**What you have to do:** Repeat every line exactly, keeping the pictures out of the copy.

**Supplied records:**

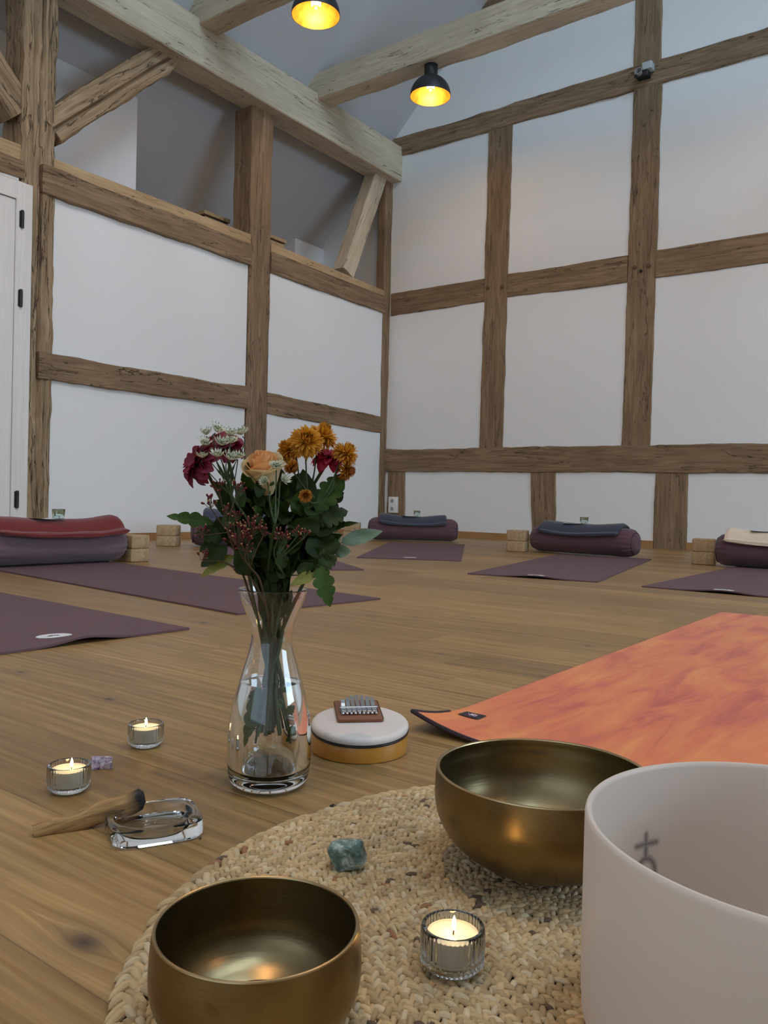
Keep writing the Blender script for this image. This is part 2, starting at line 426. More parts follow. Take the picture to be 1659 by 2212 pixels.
# right wall timbers
rpost(.045, .26, 0, .64, 1, .05, .27)
rpost(1.65, 1.885, 0, .64, 2, 1.67, 1.905)
rpost(2.77, 3.03, 0, .64, 3, 2.77, 3.035)
rpost(4.1, 4.35, 0, .64, 4)
p1 = rpost(1.115, 1.365, .84, 3.83, 5, 1.105, 1.35)
p2 = rpost(2.495, 2.73, .84, 3.83, 6, 2.48, 2.72)
rpost(2.49, 2.71, 4.0, 6.45, 7, d=.1)
rpost(4.0, 4.23, .84, 3.83, 8); rpost(5.4, 5.63, .84, 3.83, 9)
rrail(0, 7, .635, .855, .60, .845, 11, off=.008, rough=.007)
rrail(.03, 1.115, 2.22, 2.45, 2.235, 2.45, 12); rrail(1.36, 2.485, 2.24, 2.455, 2.225, 2.45, 13); rrail(2.725, 4.0, 2.23, 2.455, 2.215, 2.45, 14); rrail(4.23, 5.4, 2.22, 2.45, 2.22, 2.45, 15)
rrail(-.02, 6.5, 3.83, 4.02, 3.81, 4.02, 16, off=.006, rough=.008)
rrail(1.0, 8.5, 4.98, 5.16, 4.98, 5.16, 17)
M_peg = simple('dark_peg', (.12, .07, .035), .7)
M_hole = simple('black_hole', (.01, .008, .006), .9)
for par, (px, py), r_, m_ in ((p1, (1054, 621), .016, M_peg), (p1, (1085, 620), .016, M_peg), (p2, (1372, 578), .016, M_peg), (p2, (1402, 574), .016, M_peg), (p2, (1385, 586), .012, M_hole)):
    q = wy(px, py, YF); b = MB(); b.lathe([(r_, 0), (r_, .012), (r_*.8, .015)], 14); b.xf(Matrix.Translation((q[0], YF-.002, q[2])) @ Matrix.Rotation(radians(90), 4, 'X'))
    o = b.build('peg', m_); o.parent = par; o.matrix_parent_inverse = par.matrix_basis.inverted()
# left wall timbers (faces at x = XF)
XF = .014
def lrail(y0, y1, zb0, zt0, zb1, zt1, mat, seed, x=XF, d=.15, rough=.006):
    return trim(beam('trim', (x-d/2, y0, (zb0+zt0)/2), (x-d/2, y1, (zb1+zt1)/2), d, zt0-zb0, mat, (0, 0, 1), rough, .006, seed, h1=zt1-zb1))
lrail(-3.83, -1.98, 2.26, 2.435, 2.25, 2.425, M_old, 20, x=.035)
lrail(-1.73, -.09, 2.245, 2.43, 2.235, 2.40, M_old, 21, x=.02)
lrail(-3.745, -1.98, 2.425, 2.505, 2.42, 2.505, M_plank, 22, x=.022, rough=.001)
lrail(-1.73, -.1, 2.425, 2.505, 2.40, 2.465, M_plank, 23, x=.012, rough=.001)
lrail(-3.83, -1.975, 1.065, 1.235, 1.07, 1.245, M_old, 24, x=.03)
lrail(-1.735, -.09, 1.05, 1.235, 1.02, 1.19, M_old, 25)
lrail(-5.5, -3.9, 2.29, 2.42, 2.30, 2.42, M_old, 26, x=.02)
lrail(-5.5, -3.96, 2.42, 2.51, 2.42, 2.52, M_plank, 27, x=.0, rough=.001)
lrail(-5.5, -3.9, 2.2, 2.29, 2.2, 2.29, M_new, 28, x=.01, rough=.001)
trim(beam('trim', (-.04, -.05, 0), (-.04, -.05, 3.58), .10, .10, M_old, (1, 0, 0), .004, .006, 30, w1=.13))

# free-standing frame above and in front of the left wall
t = beam('timber_post', (-.115, -3.825, 0), (-.115, -3.84, 3.572), .20, .26, M_rough, (1, 0, 0), .010, .016, 41, cracks=((2, .52, .055, .5, 1.0), (2, .80, .025, .4, 4.), (2, .25, .018, .4, 2.)), w1=.24, nside=15, seg=.03)
tag(t, 'tall worm-eaten oak post with long cracks beside the white door', 'post')
t = beam('timber_post', (-.095, -1.853, 0), (-.095, -1.86, 3.572), .235, .225, M_old, (1, 0, 0), .006, .012, 42, cracks=((2, .5, .018, .5, 2.),), nside=13, w1=.25)
tag(t, 'brown oak post in the middle of the left wall, behind the bouquet', 'post')
t = beam('ceiling_beam', (0, YS, 3.745), (0, .0, 3.745), .24, .345, M_new, (0, 0, 1), .003, .007, 43)
tag(t, 'long pale squared beam running above the left wall into the corner', 'beam')
ties = [(-1.21, 'pale cross beam nearest the right wall, carrying the fully visible dome lamp'), (-2.56, 'pale cross beam cut by the top edge of the photo at the upper left'), (-3.9, 'pale cross beam over the middle of the room, outside the photo'), (-5.24, 'pale cross beam above the viewer, outside the photo'), (-6.6, 'pale cross beam behind the viewer, outside the photo')]
for k, (yy, lb) in enumerate(ties):
    t = beam('cross_beam', (-.06, yy, 3.985), (9.8, yy, 3.985), .19, .235, M_new, (0, 0, 1), .005, .007, 44+k)
    tag(t, lb, 'beam', 'cross beams over the room')
t = beam('diagonal_brace', (-.08, -3.76, 2.70), (-.08, -2.80, 3.62), .20, .19, M_rough, (1, 0, 0), .009, .014, 51, cracks=((2, .55, .045, .4, .5), (2, .3, .015, .3, 2.5)), nside=13, seg=.03)
tag(t, 'thick cracked brace rising right from the tall worm-eaten post', 'brace')
t = beam('diagonal_brace', (-.10, -3.93, 2.75), (-.10, -4.85, 3.66), .20, .17, M_rough, (1, 0, 0), .009, .014, 52, cracks=((2, .5, .045, .4, .5),), nside=13, seg=.03)
tag(t, 'old brace rising left above the white door, cut by the photo edge', 'brace')
t = beam('diagonal_brace', (-.06, -.68, 2.50), (-.06, -.19, 3.61), .17, .15, M_new, (1, 0, 0), .004, .008, 53)
tag(t, 'slim pale brace below the end of the long beam, near the corner', 'brace')

# baseboards
bb = MB()
for a, c in ((.27, 1.67), (1.905, 2.77), (3.035, 4.1), (4.35, 9.8)): bb.box((a, -.018, 0), (c, .01, .06))
o = struct(bb, 'baseboard_right', M_base)
bb = MB(); bb.box((-.01, -3.73, 0), (.016, -1.98, .055)); bb.box((-.01, -1.73, 0), (.016, -.1, .055)); struct(bb, 'baseboard_left', M_base)

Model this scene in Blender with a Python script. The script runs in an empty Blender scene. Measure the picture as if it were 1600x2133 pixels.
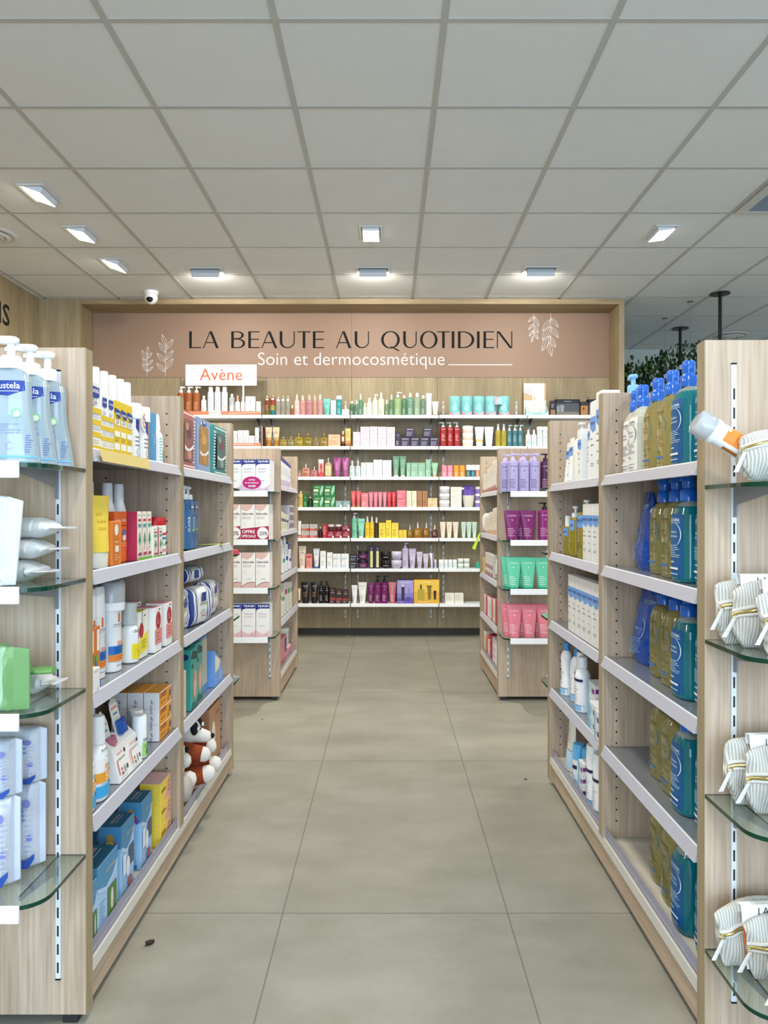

**Task output:**
Keep writing the Blender script for this image. This is part 2, starting at line 426. More parts follow. Take the picture to be 1659 by 2212 pixels.
# right wall timbers
rpost(.045, .26, 0, .64, 1, .05, .27)
rpost(1.65, 1.885, 0, .64, 2, 1.67, 1.905)
rpost(2.77, 3.03, 0, .64, 3, 2.77, 3.035)
rpost(4.1, 4.35, 0, .64, 4)
p1 = rpost(1.115, 1.365, .84, 3.83, 5, 1.105, 1.35)
p2 = rpost(2.495, 2.73, .84, 3.83, 6, 2.48, 2.72)
rpost(2.49, 2.71, 4.0, 6.45, 7, d=.1)
rpost(4.0, 4.23, .84, 3.83, 8); rpost(5.4, 5.63, .84, 3.83, 9)
rrail(0, 7, .635, .855, .60, .845, 11, off=.008, rough=.007)
rrail(.03, 1.115, 2.22, 2.45, 2.235, 2.45, 12); rrail(1.36, 2.485, 2.24, 2.455, 2.225, 2.45, 13); rrail(2.725, 4.0, 2.23, 2.455, 2.215, 2.45, 14); rrail(4.23, 5.4, 2.22, 2.45, 2.22, 2.45, 15)
rrail(-.02, 6.5, 3.83, 4.02, 3.81, 4.02, 16, off=.006, rough=.008)
rrail(1.0, 8.5, 4.98, 5.16, 4.98, 5.16, 17)
M_peg = simple('dark_peg', (.12, .07, .035), .7)
M_hole = simple('black_hole', (.01, .008, .006), .9)
for par, (px, py), r_, m_ in ((p1, (1054, 621), .016, M_peg), (p1, (1085, 620), .016, M_peg), (p2, (1372, 578), .016, M_peg), (p2, (1402, 574), .016, M_peg), (p2, (1385, 586), .012, M_hole)):
    q = wy(px, py, YF); b = MB(); b.lathe([(r_, 0), (r_, .012), (r_*.8, .015)], 14); b.xf(Matrix.Translation((q[0], YF-.002, q[2])) @ Matrix.Rotation(radians(90), 4, 'X'))
    o = b.build('peg', m_); o.parent = par; o.matrix_parent_inverse = par.matrix_basis.inverted()
# left wall timbers (faces at x = XF)
XF = .014
def lrail(y0, y1, zb0, zt0, zb1, zt1, mat, seed, x=XF, d=.15, rough=.006):
    return trim(beam('trim', (x-d/2, y0, (zb0+zt0)/2), (x-d/2, y1, (zb1+zt1)/2), d, zt0-zb0, mat, (0, 0, 1), rough, .006, seed, h1=zt1-zb1))
lrail(-3.83, -1.98, 2.26, 2.435, 2.25, 2.425, M_old, 20, x=.035)
lrail(-1.73, -.09, 2.245, 2.43, 2.235, 2.40, M_old, 21, x=.02)
lrail(-3.745, -1.98, 2.425, 2.505, 2.42, 2.505, M_plank, 22, x=.022, rough=.001)
lrail(-1.73, -.1, 2.425, 2.505, 2.40, 2.465, M_plank, 23, x=.012, rough=.001)
lrail(-3.83, -1.975, 1.065, 1.235, 1.07, 1.245, M_old, 24, x=.03)
lrail(-1.735, -.09, 1.05, 1.235, 1.02, 1.19, M_old, 25)
lrail(-5.5, -3.9, 2.29, 2.42, 2.30, 2.42, M_old, 26, x=.02)
lrail(-5.5, -3.96, 2.42, 2.51, 2.42, 2.52, M_plank, 27, x=.0, rough=.001)
lrail(-5.5, -3.9, 2.2, 2.29, 2.2, 2.29, M_new, 28, x=.01, rough=.001)
trim(beam('trim', (-.04, -.05, 0), (-.04, -.05, 3.58), .10, .10, M_old, (1, 0, 0), .004, .006, 30, w1=.13))

# free-standing frame above and in front of the left wall
t = beam('timber_post', (-.115, -3.825, 0), (-.115, -3.84, 3.572), .20, .26, M_rough, (1, 0, 0), .010, .016, 41, cracks=((2, .52, .055, .5, 1.0), (2, .80, .025, .4, 4.), (2, .25, .018, .4, 2.)), w1=.24, nside=15, seg=.03)
tag(t, 'tall worm-eaten oak post with long cracks beside the white door', 'post')
t = beam('timber_post', (-.095, -1.853, 0), (-.095, -1.86, 3.572), .235, .225, M_old, (1, 0, 0), .006, .012, 42, cracks=((2, .5, .018, .5, 2.),), nside=13, w1=.25)
tag(t, 'brown oak post in the middle of the left wall, behind the bouquet', 'post')
t = beam('ceiling_beam', (0, YS, 3.745), (0, .0, 3.745), .24, .345, M_new, (0, 0, 1), .003, .007, 43)
tag(t, 'long pale squared beam running above the left wall into the corner', 'beam')
ties = [(-1.21, 'pale cross beam nearest the right wall, carrying the fully visible dome lamp'), (-2.56, 'pale cross beam cut by the top edge of the photo at the upper left'), (-3.9, 'pale cross beam over the middle of the room, outside the photo'), (-5.24, 'pale cross beam above the viewer, outside the photo'), (-6.6, 'pale cross beam behind the viewer, outside the photo')]
for k, (yy, lb) in enumerate(ties):
    t = beam('cross_beam', (-.06, yy, 3.985), (9.8, yy, 3.985), .19, .235, M_new, (0, 0, 1), .005, .007, 44+k)
    tag(t, lb, 'beam', 'cross beams over the room')
t = beam('diagonal_brace', (-.08, -3.76, 2.70), (-.08, -2.80, 3.62), .20, .19, M_rough, (1, 0, 0), .009, .014, 51, cracks=((2, .55, .045, .4, .5), (2, .3, .015, .3, 2.5)), nside=13, seg=.03)
tag(t, 'thick cracked brace rising right from the tall worm-eaten post', 'brace')
t = beam('diagonal_brace', (-.10, -3.93, 2.75), (-.10, -4.85, 3.66), .20, .17, M_rough, (1, 0, 0), .009, .014, 52, cracks=((2, .5, .045, .4, .5),), nside=13, seg=.03)
tag(t, 'old brace rising left above the white door, cut by the photo edge', 'brace')
t = beam('diagonal_brace', (-.06, -.68, 2.50), (-.06, -.19, 3.61), .17, .15, M_new, (1, 0, 0), .004, .008, 53)
tag(t, 'slim pale brace below the end of the long beam, near the corner', 'brace')

# baseboards
bb = MB()
for a, c in ((.27, 1.67), (1.905, 2.77), (3.035, 4.1), (4.35, 9.8)): bb.box((a, -.018, 0), (c, .01, .06))
o = struct(bb, 'baseboard_right', M_base)
bb = MB(); bb.box((-.01, -3.73, 0), (.016, -1.98, .055)); bb.box((-.01, -1.73, 0), (.016, -.1, .055)); struct(bb, 'baseboard_left', M_base)

Model this scene in Blender with a Python script. The script runs in an empty Blender scene. Measure the picture as if it were 1600x2133 pixels.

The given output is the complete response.